• **Supplied material**:
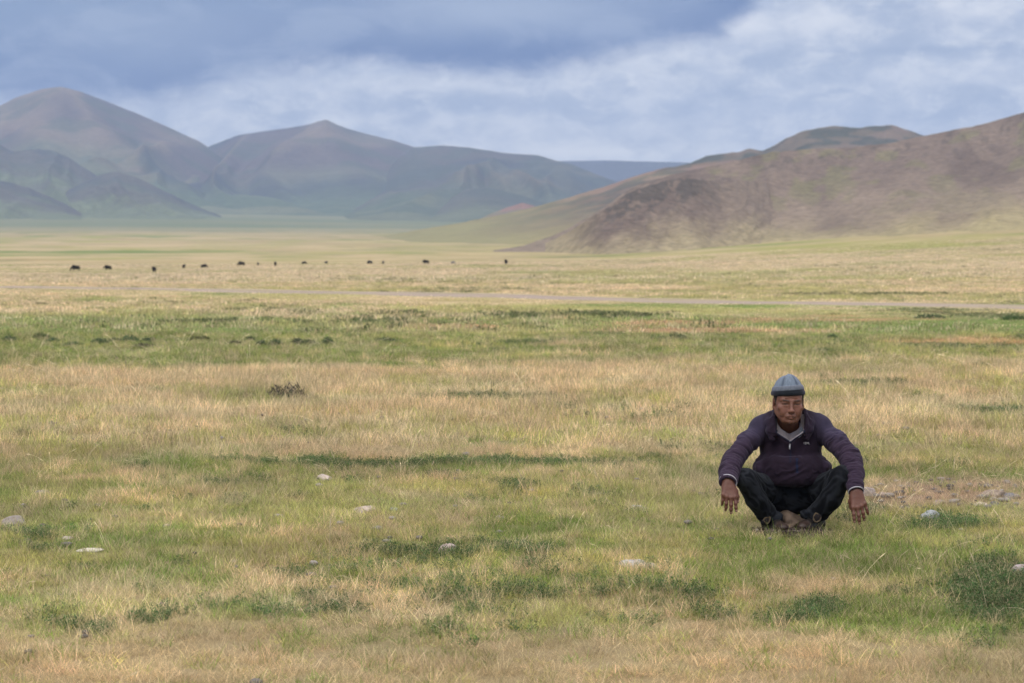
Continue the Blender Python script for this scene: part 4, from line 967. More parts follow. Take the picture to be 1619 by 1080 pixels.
g3 = lambda c, s, r: np.exp(-((((L if s == 0 else np.abs(L) * [1, 0, 0] + L * [0, 1, 1]) - np.array(c)) / np.array(r)) ** 2).sum(1))
def blend(c, a, wgt): return c * (1 - wgt[:, None]) + np.array(a) * wgt[:, None]
front = (L[:, 1] < -.03) & hd
col = blend(col, (.26, .105, .075), .5 * g3((0, -.10, -.035), 0, (.018, .03, .018)) * front)
col = blend(col, (.24, .10, .072), .45 * g3((.045, -.07, -.028), 1, (.022, .03, .02)) * front)
col = blend(col, (.22, .10, .07), .4 * g3((0, -.09, .045), 0, (.045, .03, .022)) * front)
col = blend(col, (.10, .055, .045), (.30) * np.clip(g3((0, -.09, -.058), 0, (.026, .03, .005)) + .8 * g3((0, -.085, -.098), 0, (.03, .03, .016)), 0, 1) * front)   # stubble
col = blend(col, (.20, .075, .06), .7 * np.clip(g3((0, -.1, -.0645), 0, (.018, .02, .003)) + g3((0, -.1, -.0755), 0, (.016, .02, .004)), 0, 1) * front)
mline = np.abs(L[:, 2] - (-.0698 - 5.5 * L[:, 0] ** 2)); col = blend(col, (.035, .015, .012), np.exp(-(mline / .0018) ** 2) * (np.abs(L[:, 0]) < .025) * front * (L[:, 1] < -.07))
ax = np.abs(L[:, 0])
brow = np.exp(-((L[:, 2] - (.0165 + .002 * np.sin((ax - .012) / .036 * 3.14))) / .0046) ** 2) * sstep(.008, .014, ax) * (1 - sstep(.043, .050, ax)); col = blend(col, (.015, .011, .010), .93 * brow * front)
eye = np.exp(-((L[:, 2] - (-.0012 - .10 * (ax - .031) * (ax > .031))) / .0027) ** 2) * sstep(.014, .019, ax) * (1 - sstep(.043, .048, ax)); col = blend(col, (.010, .008, .008), .95 * eye * front)
iris = np.exp(-(((ax - .0315) / .0042) ** 2 + ((L[:, 2] + .0012) / .0032) ** 2)); white = sstep(.016, .020, ax) * (1 - sstep(.040, .045, ax)) * np.exp(-((L[:, 2] + .0022) / .0016) ** 2) * (1 - iris); col = blend(col, (.22, .17, .15), .55 * white * front); col = blend(col, (.008, .006, .005), .9 * iris * front)
crease = np.exp(-((L[:, 2] - .0085) / .0020) ** 2) * sstep(.016, .022, ax) * (1 - sstep(.042, .05, ax)); col = blend(col, (.12, .05, .035), .45 * crease * front)
armv = ~hd; col[armv] = col[armv] * np.array([.80, .76, .78])
for tp in tipsL + tipsR:
    p, n_, d_ = tp; c = p + n_ * .006 - d_ * .001; dd = np.linalg.norm((V - c), axis=1)
    col = blend(col, (.36, .22, .18), (1 - sstep(.0048, .0068, dd)) * (N @ n_ > .45))
# brown canvas shows nothing of the feet: they are inside the shoes
part('body', V, Q, skin_mat, np.clip(col, .004, 1))

# ---- hair: short dark sides and back below the hat
hf = Field(HC - .15, HC + .15, .003)
hf.ell(hp(0, .018, .028), (.0785, .0965, .088), R0, .01)
for sx in (-1, 1): hf.cone(hp(.0700 * sx, -.020, .04), hp(.0690 * sx, -.020, -.014), .008, .005, .01)
hf.ell(hp(0, -.095, .0), (.075, .062, .14), R0, .006, 'sub'); hf.ell(hp(0, 0, -.165), (.14, .20, .145), R0, .008, 'sub')
for sx in (-1, 1): hf.ell(hp(.088 * sx, .014, -.012), (.016, .021, .030), R0, .004, 'sub')
V, Q = hf.mesh(); V = V + vnorm(V, Q) * ((fbm3(V / .004, 2, 3) - .5) * .003)[:, None]
part('hair', V, Q, attr_mat('short_black_hair', 300, .4, rough=.7), np.tile([.022, .018, .017], (len(V), 1)) * (.7 + .8 * fbm3(V / .003, 2, 8)[:, None]))

# ---- knitted hat
PLT = [(math.radians(q), a_) for q, a_ in ((-128, .07), (-62, .08), (-20, .04), (40, .07), (110, .06), (170, .05))]
def hat_shell():
    prof = [(.99, .036), (1.06, .032), (1.115, .036), (1.125, .045), (1.10, .054), (1.06, .0575), (1.065, .063), (1.055, .071), (1.01, .079), (.96, .084), (.92, .085), (.89, .090), (.83, .101), (.74, .113), (.62, .124), (.48, .133), (.34, .139), (.22, .142), (.12, .144), (.03, .145)]
    m = 144; ph = np.linspace(0, 2 * np.pi, m, endpoint=False); rows = []
    for k, (r, z) in enumerate(prof):
        w = sstep(9, 13, k) * (1 - sstep(16, 18, k)); pl = 1 - w * sum(a_ * np.exp(-((np.angle(np.exp(1j * (ph - p_))) / .10) ** 2)) for p_, a_ in PLT) - .02 * w * np.cos(ph * 3 + 1.0)
        pl = np.convolve(np.pad(pl, 6, mode='wrap'), np.hanning(13) / np.hanning(13).sum(), 'valid')
        wob = 1 + .014 * (fbm(np.cos(ph) * 2 + k * .12, np.sin(ph) * 2, 3, 44) - .5) * 2
        zz = z + .004 * np.cos(ph + .6) * (k > 4) + .004 * w * (fbm(np.cos(ph) * 3, np.sin(ph) * 3 + k * .3, 2, 45) - .5)
        rows.append(np.stack([np.cos(ph) * r * .0815 * pl * wob, np.sin(ph) * r * .1000 * pl * wob + .012, zz], 1))
    V = np.stack(rows).reshape(-1, 3); n = len(prof)
    tilt = Rm(math.radians(-5), math.radians(-3.0), 0); V = V @ tilt.T + [0.0005, 0, .004]
    V = HC + V @ HR.T
    i, j = np.meshgrid(np.arange(n - 1), np.arange(m), indexing='ij')
    Q = np.stack([i * m + j, i * m + (j + 1) % m, (i + 1) * m + (j + 1) % m, (i + 1) * m + j], -1).reshape(-1, 4)
    return V, Q, m, n
V, Q, m_, n_ = hat_shell(); row = np.arange(len(V)) // m_
cr = Q.reshape(n_ - 1, m_, 4)
ph = (np.arange(len(V)) % m_) / m_ * 2 * np.pi
c = np.tile([.145, .18, .235], (len(V), 1)); c[row <= 5] = (.014, .017, .022); c[(row >= 6) & (row <= 9)] = (.125, .14, .175)
pleat = sum(np.exp(-((np.angle(np.exp(1j * (ph - p_ - .04))) / .11) ** 2)) for p_, a_ in PLT) * ((row >= 10) & (row <= 15)); c = blend(c, (.045, .058, .085), np.clip(pleat, 0, 1) * .75); c = c * (.72 + .56 * fbm3(V / .004, 2, 77)[:, None])
hat = part('hat', *(lambda keep: (V, cr[5:].reshape(-1, 4)))(0), knit, c)
part('hat_brim', V[:6 * m_ + 0], cr[:5].reshape(-1, 4), knit, c[:6 * m_], parent=hat, label='black rolled edge')

# ---- fleece jacket
jf = Field((-.42, -.34, .12), (.44, .34, .68), .0036)
CHC = P(1250, 708, .13)
jf.ell(CHC, (.166, .106, .150), Rm(math.radians(-8), 0, 0), .04)
jf.ell(P(1252, 742, .125), (.180, .138, .085), None, .05)
jf.ell(P(1253, 749, .13), (.165, .140, .068), None, .03)
jf.cone(P(1209, 680, .13), P(1291, 678, .13), .078, .078, .04)
jf.cone(P(1236, 664, .125), P(1203, 677, .12), .052, .060, .035); jf.cone(P(1262, 662, .125), P(1296, 675, .12), .052, .060, .035)
jf.chain([P(1203, 681, .12), P(1181, 700, .04), ELL + [.002, 0, 0]], [.057, .050, .047], .022)
jf.chain([ELL, P(1154, 744, -.16), WRL + [0, .006, .006]], [.051, .046, .044], .012)
jf.chain([P(1297, 680, .12), P(1322, 698, .04), ELR], [.058, .053, .051], .022)
jf.chain([ELR + [.004, 0, 0], P(1349, 747, -.145), WRR + [0, .006, .008]], [.054, .045, .038], .012)
jf.cone(ELL + [-.012, .01, -.012], P(1150, 748, -.15), .042, .040, .02); jf.cone(ELR + [.022, .01, -.01], P(1354, 750, -.14), .042, .036, .02)
# belly folds: rolls of loose cloth
for (r, x0, x1, rad, dip) in ((729, 1203, 1300, .020, 3), (741, 1199, 1307, .024, 4), (753, 1203, 1305, .023, 4)):
    pts = [P(x0 + (x1 - x0) * u, r + dip * math.sin(u * 3.14), .125 - .145 * math.sin(.12 + u * 2.9)) for u in np.linspace(0, 1, 9)]
    jf.chain(pts, rad * .9, .04)
jf.cone(P(1203, 739, .06), P(1200, 741, .12), .022, .022, .02); jf.cone(P(1303, 738, .06), P(1305, 741, .12), .024, .022, .02)
# hollow the armpits a little
jf.ell(P(1189, 722, .06), (.022, .06, .030), None, .02, 'sub'); jf.ell(P(1313, 723, .06), (.022, .06, .024), None, .02, 'sub')
# hollow sleeves at the cuffs
for wr_, el_, r_ in ((WRL, ELL, .037), (WRR, ELR, .031)):
    dv = unit(wr_ - el_); jf.cone(wr_ - dv * .035, wr_ + dv * .08, r_, r_ + .004, .004, 'sub')
    jf.ell(wr_ + dv * .062, (.075, .075, .075), None, .003, 'sub') if False else None
# flat cut of the sleeve ends and of the hem is made below by clipping
# opening of the collar (V) and the standing collar round the neck
for u in np.linspace(0, 1, 12):
    cx_ = 1249.5 - .5 * u; rw = 698 - 36 * u; hw = .002 + .060 * u
    jf.ell(P(cx_, rw, .010 - .02 * (1 - u)), (.008 + hw * .95, .055, .009), None, .004, 'sub')
jf.cone(hp(0, .02, -.06), P(1248, 672, .10), .066, .063, .008, 'sub')
colL = [P(1248, 699, -.020), P(1238, 692, -.018), P(1227, 684, -.010), P(1224, 672, .005), P(1223, 660, .035), P(1226, 650, .09), P(1234, 645, .145), P(1248, 643, .175)]
colR = [P(1250, 699, -.020), P(1260, 691, -.018), P(1271, 683, -.010), P(1275, 671, .005), P(1275, 659, .035), P(1272, 649, .09), P(1263, 644, .145), P(1248, 643, .175)]
for cc_, s_ in ((colL, -1), (colR, 1)):
    jf.chain(cc_, [.005, .0055, .006, .007, .0075, .008, .008, .008], .004)
    low_ = [p + np.array([s_ * .017, .020, -.034]) for p in cc_[2:]]
    jf.chain(low_, [.014, .018, .022, .024, .024, .024], .02)
    mid_ = [p + np.array([s_ * .006, .006, -.014]) for p in cc_[2:]]
    jf.chain(mid_, [.008, .009, .010, .010, .010, .010], .008)
V, Q = jf.mesh(); del jf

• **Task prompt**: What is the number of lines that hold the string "part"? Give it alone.

• **Solution to this exercise**: 5